Saison culturelle d’Épinay : exigence zéro et stars télévisées aux frais du contribuable
La saison « culturelle » d’Épinay-sur-Seine est organisée par la municipalité elle-même dans les différents lieux culturels qui en dépendent : la Maison du théâtre et de la danse, l’Espace lumière et le Pôle musical d’Orgemont tout juste rénové. On s’attendrait donc à une certaine exigence culturelle dans le programme de la saison. Celle-ci n’a en effet pas les impératifs d’une salle privée, et pas même les contraintes d’une salle subventionnée. Non, la saison d’Épinay est intégralement financée par le budget de la mairie, et donc par les contribuables spinassiens.
Regardons de plus près la luxueuse brochure qui nous a été transmise. Du théâtre ? Quelques représentations ont bien lieu mais les choix interpellent. Une date (un dimanche après-midi) pour L’Avare de Molière, dans la production d’une petite compagnie marseillaise. Il faudrait à ce sujet être clair : soit on fait le choix d’une exigence artistique sans faille et les Spinassiens mériteraient par exemple de bénéficier des tournées de la Comédie française, soit on fait le pari d’une jeune compagnie, mais il aurait alors fallu privilégier une troupe locale, tant Épinay et la Seine-Saint-Denis regorgent de vitalité artistique. Autre classique : La mouette de Tchekhov, mais les Spinassiens n’auront droit qu’à un digest, une version adaptée qui, plutôt que de nous offrir l’une des plus grandes pièces russes, la continue et ainsi « conte l’histoire d’une famille d’aujourd’hui ». D’un sommet de littérature à un puits sans fond de trivialité, la chute sera brutale.

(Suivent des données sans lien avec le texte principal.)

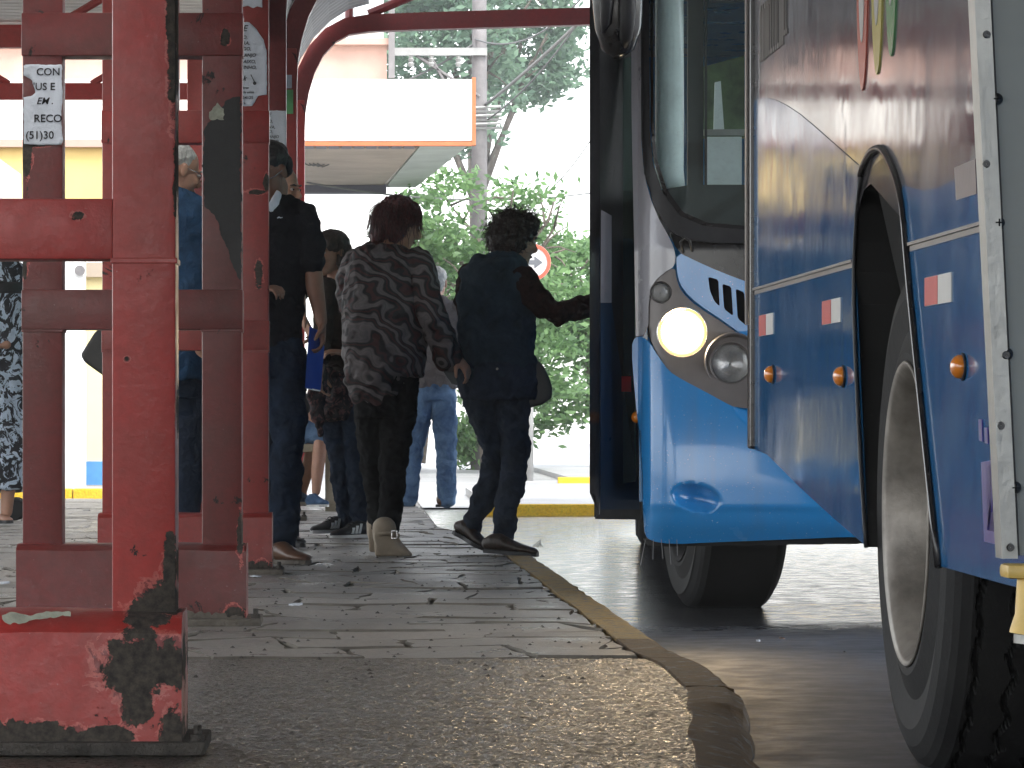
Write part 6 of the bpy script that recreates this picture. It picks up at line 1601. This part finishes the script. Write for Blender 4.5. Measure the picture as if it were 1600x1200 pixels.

Pour le reste ce qui est désigné sous le nom de « théâtre » traduit le mépris constant de la municipalité pour les Spinassiens. L’Odyssée d’Homère sera racontée en « théâtre d’objet » avec des ustensiles de cuisine et de ménage. Une autre « pièce », programmée en décembre, mêlera « théâtre, chant, musique, vidéo et dessin » sur le thème de l’amnésie. On perçoit le manque d’ambition, l’amateurisme complet, le désintérêt total de la ville pour la culture.
Car ceci n’était « que » le théâtre. La musique classique, l’opéra, la danse classique ou contemporaine, le jazz ? Que nenni, rien ne sera proposé au public spinassien qu’un assemblage hétéroclite et une litanie de spectacles jouant sur le clientélisme communautaire du maire de droite et de son équipe : spectacles mêlant danseurs algériens et burkinabés « dans un esprit soufi » (sic), chorégraphies basées sur la « tecktonik » (cette mode ringardisée depuis 2007), humoristes de café-théâtre, chansonniers… La liste est longue et, une fois encore, la municipalité n’assume même pas de parier sur des artistes souvent amateurs ou débutants. Quitte à faire un tel choix, on comprendrait mieux qu’elle confie la scène à des artistes locaux (ce qui devrait aller de soi surtout en matière de musiques amplifiées et de hip-hop).
On ne verra pas non plus à Épinay de ce cinéma de patrimoine et d’art et essai que l’on conçoit, produit, fabrique dans nos studios et labos, fierté de la ville depuis plus d’un siècle. Rien n’est programmé, pas même dans la nouvelle salle installée au PMO et à l’origine censée compenser les trois salles disparues de l’Espace ciné.
Ainsi, l’événement de l’automne à Épinay, ce sera la venue successive de Jane Birkin et de Pascal Obispo. Quel courage ! Plutôt que la culture, la mairie fait le choix du divertissement de masse, des stars de l’inculture, de l’abrutissement télévisuel, le tout financé par les budgets publics. Quant aux spectacles exigeants, les Spinassiens pourront en trouver dans les villes voisines, au Théâtre Gérard-Philipe de Saint-Denis, au Théâtre de la Commune à Aubervilliers, au T2G de Gennevilliers…
En somme, si l’on veut de la culture, il faut faire ses valises, comme semble d’ailleurs le claironner l’affiche de la saison spinassienne.
De l’exigence : voilà bien, en culture comme ailleurs, ce qui manque cruellement à la mairie d’Épinay.